## WHAT THIS TASK INVOLVES
Filter the data below for the string "high" and copy each matching line.

Scenes as source code:
◇ ◇ ◇ ◇ ◇

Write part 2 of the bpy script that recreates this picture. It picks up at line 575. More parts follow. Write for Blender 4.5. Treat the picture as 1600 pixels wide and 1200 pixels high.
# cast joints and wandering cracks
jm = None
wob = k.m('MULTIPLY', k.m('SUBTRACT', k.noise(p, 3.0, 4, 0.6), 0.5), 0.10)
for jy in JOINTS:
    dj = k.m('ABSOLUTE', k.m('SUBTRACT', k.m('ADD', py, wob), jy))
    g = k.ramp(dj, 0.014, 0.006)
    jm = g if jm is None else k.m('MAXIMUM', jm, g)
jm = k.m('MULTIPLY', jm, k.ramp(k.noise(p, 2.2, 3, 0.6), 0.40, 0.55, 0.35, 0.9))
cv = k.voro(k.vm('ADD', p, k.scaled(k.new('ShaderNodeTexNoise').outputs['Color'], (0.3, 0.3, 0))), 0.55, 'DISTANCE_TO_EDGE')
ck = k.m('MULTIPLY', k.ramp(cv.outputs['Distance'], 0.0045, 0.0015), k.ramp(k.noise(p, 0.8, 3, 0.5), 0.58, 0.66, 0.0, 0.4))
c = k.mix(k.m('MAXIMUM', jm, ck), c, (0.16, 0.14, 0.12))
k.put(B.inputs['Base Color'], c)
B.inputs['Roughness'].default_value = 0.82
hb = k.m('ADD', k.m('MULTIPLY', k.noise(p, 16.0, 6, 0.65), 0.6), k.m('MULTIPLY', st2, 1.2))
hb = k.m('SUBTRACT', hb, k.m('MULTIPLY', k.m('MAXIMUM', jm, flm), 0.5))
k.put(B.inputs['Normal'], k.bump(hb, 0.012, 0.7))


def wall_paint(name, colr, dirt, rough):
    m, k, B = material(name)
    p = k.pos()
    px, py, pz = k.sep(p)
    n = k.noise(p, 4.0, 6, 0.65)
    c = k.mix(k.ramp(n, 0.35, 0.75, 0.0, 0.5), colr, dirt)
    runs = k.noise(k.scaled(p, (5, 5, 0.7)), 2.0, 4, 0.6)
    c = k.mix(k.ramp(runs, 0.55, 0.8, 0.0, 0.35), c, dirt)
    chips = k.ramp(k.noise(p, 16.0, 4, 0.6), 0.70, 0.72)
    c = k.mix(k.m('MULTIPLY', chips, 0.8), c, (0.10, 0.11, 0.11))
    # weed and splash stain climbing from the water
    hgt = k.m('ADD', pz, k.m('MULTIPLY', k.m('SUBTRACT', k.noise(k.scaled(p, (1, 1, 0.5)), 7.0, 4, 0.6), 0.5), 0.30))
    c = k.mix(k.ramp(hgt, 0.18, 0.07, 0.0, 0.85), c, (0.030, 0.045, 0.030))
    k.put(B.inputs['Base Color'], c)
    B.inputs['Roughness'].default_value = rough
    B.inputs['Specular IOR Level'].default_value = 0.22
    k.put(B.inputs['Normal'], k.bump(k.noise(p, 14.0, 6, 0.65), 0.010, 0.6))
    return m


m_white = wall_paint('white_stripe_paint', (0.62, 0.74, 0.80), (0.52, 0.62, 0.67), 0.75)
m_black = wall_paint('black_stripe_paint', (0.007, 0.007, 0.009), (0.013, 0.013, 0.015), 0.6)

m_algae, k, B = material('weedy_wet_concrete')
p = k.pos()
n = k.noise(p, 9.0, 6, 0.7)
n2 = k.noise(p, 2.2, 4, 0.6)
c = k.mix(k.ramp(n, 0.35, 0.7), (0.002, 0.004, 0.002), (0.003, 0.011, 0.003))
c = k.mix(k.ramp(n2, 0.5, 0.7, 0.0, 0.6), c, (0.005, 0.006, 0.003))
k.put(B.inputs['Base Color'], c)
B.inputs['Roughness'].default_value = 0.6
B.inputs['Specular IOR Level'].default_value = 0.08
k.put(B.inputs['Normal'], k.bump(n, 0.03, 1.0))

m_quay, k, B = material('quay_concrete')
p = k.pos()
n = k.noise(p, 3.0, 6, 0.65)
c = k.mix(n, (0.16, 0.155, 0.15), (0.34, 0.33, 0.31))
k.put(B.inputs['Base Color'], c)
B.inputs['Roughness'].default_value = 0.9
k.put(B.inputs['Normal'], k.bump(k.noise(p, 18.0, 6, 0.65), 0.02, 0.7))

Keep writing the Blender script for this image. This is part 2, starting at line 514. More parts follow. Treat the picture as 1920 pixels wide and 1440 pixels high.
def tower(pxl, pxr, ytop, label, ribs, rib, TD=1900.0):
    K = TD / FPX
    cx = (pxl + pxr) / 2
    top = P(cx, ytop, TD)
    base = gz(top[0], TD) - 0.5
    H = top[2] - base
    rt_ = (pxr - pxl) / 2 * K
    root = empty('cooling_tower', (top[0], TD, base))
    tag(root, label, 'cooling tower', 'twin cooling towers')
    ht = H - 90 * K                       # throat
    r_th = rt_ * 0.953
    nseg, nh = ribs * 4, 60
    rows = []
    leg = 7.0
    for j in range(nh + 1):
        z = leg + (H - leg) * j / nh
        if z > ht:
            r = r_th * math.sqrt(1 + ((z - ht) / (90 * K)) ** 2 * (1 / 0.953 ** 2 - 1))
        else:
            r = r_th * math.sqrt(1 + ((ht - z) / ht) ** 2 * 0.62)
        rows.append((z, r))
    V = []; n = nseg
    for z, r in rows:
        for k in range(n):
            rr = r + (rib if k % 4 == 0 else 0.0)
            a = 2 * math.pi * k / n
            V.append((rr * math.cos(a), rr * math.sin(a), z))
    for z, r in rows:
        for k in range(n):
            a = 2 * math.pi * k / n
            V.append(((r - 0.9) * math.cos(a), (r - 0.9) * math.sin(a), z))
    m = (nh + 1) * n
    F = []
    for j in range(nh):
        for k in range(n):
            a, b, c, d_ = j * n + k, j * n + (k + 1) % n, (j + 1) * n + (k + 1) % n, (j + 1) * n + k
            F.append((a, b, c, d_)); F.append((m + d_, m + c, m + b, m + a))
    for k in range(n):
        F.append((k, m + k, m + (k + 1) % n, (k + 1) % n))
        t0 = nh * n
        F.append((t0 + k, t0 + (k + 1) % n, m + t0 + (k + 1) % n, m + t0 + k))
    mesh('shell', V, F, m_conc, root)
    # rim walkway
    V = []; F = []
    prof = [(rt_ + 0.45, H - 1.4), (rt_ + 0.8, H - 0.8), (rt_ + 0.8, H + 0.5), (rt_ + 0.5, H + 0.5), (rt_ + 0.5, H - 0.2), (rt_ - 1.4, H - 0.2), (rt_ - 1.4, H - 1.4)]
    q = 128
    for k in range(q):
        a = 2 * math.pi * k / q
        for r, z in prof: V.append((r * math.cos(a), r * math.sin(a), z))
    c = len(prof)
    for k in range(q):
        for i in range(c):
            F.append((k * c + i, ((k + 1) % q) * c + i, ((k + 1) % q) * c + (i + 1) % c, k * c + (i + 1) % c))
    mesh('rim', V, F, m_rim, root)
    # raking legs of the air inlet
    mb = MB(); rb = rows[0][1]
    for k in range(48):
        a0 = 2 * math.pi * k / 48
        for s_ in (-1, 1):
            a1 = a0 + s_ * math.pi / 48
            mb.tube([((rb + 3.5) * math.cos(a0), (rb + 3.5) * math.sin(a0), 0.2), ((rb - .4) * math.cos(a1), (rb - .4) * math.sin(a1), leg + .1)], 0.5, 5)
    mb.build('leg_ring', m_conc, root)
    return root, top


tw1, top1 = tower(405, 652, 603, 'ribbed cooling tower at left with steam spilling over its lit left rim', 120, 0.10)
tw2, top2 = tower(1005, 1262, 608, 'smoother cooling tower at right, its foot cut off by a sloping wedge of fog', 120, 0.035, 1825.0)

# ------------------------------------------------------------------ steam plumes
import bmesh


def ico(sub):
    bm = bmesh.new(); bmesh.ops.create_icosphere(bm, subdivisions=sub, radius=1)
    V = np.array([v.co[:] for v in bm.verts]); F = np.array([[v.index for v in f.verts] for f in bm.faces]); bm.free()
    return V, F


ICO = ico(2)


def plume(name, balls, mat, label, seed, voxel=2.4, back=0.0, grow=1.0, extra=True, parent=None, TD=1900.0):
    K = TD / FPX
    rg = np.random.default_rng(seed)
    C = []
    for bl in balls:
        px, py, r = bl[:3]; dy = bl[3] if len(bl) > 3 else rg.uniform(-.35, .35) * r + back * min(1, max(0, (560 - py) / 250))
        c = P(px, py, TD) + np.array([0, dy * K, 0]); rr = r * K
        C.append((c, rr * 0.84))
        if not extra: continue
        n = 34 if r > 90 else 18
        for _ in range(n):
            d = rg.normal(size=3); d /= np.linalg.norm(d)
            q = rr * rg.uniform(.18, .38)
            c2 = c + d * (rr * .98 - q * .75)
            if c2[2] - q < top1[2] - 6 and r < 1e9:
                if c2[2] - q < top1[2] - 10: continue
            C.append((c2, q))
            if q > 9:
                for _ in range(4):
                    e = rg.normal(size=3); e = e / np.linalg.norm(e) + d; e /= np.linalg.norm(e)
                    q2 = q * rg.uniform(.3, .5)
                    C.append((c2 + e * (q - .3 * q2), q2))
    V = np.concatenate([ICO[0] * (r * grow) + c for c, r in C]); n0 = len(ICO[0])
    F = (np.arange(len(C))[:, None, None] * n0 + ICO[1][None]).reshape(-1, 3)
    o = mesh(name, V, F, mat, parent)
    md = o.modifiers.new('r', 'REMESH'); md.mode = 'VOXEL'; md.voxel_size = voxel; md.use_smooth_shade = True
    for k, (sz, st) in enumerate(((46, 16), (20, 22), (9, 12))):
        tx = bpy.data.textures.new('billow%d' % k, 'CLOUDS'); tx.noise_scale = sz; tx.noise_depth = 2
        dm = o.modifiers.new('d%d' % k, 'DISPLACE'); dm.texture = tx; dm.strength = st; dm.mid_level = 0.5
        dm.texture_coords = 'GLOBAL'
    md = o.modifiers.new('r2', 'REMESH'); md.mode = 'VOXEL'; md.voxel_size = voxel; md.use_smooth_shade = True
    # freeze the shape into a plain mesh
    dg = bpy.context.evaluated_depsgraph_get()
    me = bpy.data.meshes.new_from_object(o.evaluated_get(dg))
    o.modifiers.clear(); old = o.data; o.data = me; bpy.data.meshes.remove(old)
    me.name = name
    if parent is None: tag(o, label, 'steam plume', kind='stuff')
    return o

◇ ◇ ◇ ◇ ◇

## CORRECT ANSWER
Write part 2 of the bpy script that recreates this picture. It picks up at line 575. More parts follow. Write for Blender 4.5. Treat the picture as 1600 pixels wide and 1200 pixels high.
Keep writing the Blender script for this image. This is part 2, starting at line 514. More parts follow. Treat the picture as 1920 pixels wide and 1440 pixels high.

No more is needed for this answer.